• _Scenes as source code_

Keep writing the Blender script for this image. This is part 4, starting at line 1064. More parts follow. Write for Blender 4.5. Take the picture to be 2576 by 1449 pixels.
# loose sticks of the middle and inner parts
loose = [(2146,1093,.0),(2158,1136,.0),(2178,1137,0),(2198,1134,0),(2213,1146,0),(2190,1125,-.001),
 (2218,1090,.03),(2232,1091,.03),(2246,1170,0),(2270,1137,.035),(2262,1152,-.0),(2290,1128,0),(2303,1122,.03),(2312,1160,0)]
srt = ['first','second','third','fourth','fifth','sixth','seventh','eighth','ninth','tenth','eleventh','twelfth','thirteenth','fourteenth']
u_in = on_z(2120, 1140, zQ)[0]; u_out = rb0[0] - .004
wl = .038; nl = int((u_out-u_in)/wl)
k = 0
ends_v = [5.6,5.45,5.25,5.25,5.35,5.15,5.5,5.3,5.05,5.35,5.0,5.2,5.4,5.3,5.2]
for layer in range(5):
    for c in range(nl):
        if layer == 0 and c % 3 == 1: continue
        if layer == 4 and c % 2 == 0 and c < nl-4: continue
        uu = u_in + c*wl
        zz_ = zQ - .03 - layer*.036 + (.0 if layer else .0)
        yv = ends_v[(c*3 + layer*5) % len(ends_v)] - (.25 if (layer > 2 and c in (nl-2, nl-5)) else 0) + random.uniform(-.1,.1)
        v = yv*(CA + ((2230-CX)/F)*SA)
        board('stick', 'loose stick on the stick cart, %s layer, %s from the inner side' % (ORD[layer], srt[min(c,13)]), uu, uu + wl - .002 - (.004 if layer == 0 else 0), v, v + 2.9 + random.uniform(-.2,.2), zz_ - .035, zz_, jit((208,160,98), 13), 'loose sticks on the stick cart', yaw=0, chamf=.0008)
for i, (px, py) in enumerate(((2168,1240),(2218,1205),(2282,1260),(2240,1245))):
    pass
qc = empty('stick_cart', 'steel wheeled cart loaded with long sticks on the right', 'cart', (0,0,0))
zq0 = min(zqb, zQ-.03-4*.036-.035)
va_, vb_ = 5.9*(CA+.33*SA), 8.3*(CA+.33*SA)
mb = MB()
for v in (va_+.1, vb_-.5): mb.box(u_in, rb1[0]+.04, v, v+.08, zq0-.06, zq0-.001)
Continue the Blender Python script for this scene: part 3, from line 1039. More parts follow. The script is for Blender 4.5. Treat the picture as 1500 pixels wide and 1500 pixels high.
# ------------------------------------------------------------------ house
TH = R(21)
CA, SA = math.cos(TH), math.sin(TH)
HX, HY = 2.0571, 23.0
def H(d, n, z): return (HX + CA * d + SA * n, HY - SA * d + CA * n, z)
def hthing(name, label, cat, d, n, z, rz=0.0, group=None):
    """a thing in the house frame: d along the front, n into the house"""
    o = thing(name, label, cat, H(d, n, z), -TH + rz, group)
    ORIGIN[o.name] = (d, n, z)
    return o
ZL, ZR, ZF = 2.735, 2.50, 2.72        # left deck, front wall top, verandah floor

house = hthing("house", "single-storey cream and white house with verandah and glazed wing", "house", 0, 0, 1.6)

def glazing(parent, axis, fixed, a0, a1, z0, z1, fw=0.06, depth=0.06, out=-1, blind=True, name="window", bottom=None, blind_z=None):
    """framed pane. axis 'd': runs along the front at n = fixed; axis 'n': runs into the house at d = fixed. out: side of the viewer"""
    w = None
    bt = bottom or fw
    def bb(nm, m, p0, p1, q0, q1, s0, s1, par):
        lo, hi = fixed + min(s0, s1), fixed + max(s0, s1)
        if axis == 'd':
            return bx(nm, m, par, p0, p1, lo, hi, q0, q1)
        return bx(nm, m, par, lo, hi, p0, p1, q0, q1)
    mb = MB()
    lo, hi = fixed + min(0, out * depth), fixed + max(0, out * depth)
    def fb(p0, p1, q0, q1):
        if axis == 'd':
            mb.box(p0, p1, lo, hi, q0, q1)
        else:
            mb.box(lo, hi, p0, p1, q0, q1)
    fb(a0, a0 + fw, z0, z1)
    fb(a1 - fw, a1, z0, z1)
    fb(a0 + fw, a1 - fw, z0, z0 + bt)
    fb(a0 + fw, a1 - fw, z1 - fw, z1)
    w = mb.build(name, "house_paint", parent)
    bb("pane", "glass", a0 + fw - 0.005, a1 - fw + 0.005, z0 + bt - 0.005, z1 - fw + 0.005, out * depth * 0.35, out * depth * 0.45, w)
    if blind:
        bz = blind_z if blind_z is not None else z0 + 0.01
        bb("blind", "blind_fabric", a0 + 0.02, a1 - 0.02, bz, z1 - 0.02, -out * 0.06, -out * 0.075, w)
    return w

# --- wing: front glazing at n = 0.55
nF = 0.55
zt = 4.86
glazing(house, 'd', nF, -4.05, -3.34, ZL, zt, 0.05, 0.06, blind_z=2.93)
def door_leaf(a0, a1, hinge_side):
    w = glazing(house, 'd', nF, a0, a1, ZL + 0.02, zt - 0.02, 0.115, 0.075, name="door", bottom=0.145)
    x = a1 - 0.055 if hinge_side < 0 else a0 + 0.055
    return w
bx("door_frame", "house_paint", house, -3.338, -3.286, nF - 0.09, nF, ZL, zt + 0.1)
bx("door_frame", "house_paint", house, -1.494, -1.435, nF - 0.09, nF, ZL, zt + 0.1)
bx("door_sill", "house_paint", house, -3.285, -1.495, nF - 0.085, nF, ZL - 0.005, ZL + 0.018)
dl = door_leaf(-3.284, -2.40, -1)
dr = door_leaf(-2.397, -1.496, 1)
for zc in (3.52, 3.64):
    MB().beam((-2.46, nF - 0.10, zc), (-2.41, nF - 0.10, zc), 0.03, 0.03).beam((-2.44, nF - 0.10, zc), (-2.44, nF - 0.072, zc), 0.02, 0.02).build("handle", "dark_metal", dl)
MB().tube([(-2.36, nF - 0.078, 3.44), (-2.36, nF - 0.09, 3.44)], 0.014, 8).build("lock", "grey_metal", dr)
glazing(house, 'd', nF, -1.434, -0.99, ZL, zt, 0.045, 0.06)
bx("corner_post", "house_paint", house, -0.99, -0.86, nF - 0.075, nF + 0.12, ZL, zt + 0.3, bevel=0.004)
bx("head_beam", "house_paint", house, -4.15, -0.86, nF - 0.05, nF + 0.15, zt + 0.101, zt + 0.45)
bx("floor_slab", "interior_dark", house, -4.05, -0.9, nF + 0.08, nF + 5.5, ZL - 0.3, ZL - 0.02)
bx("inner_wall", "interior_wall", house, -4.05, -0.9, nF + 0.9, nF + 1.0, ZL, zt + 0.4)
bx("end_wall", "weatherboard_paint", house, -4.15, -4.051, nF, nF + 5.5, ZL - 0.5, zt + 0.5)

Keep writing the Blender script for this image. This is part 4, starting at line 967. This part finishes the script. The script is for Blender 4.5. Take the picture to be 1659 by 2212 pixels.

• _Written request_
Answer with one number: how many lines in the listing hold "Take".

• _Result for this exercise_
2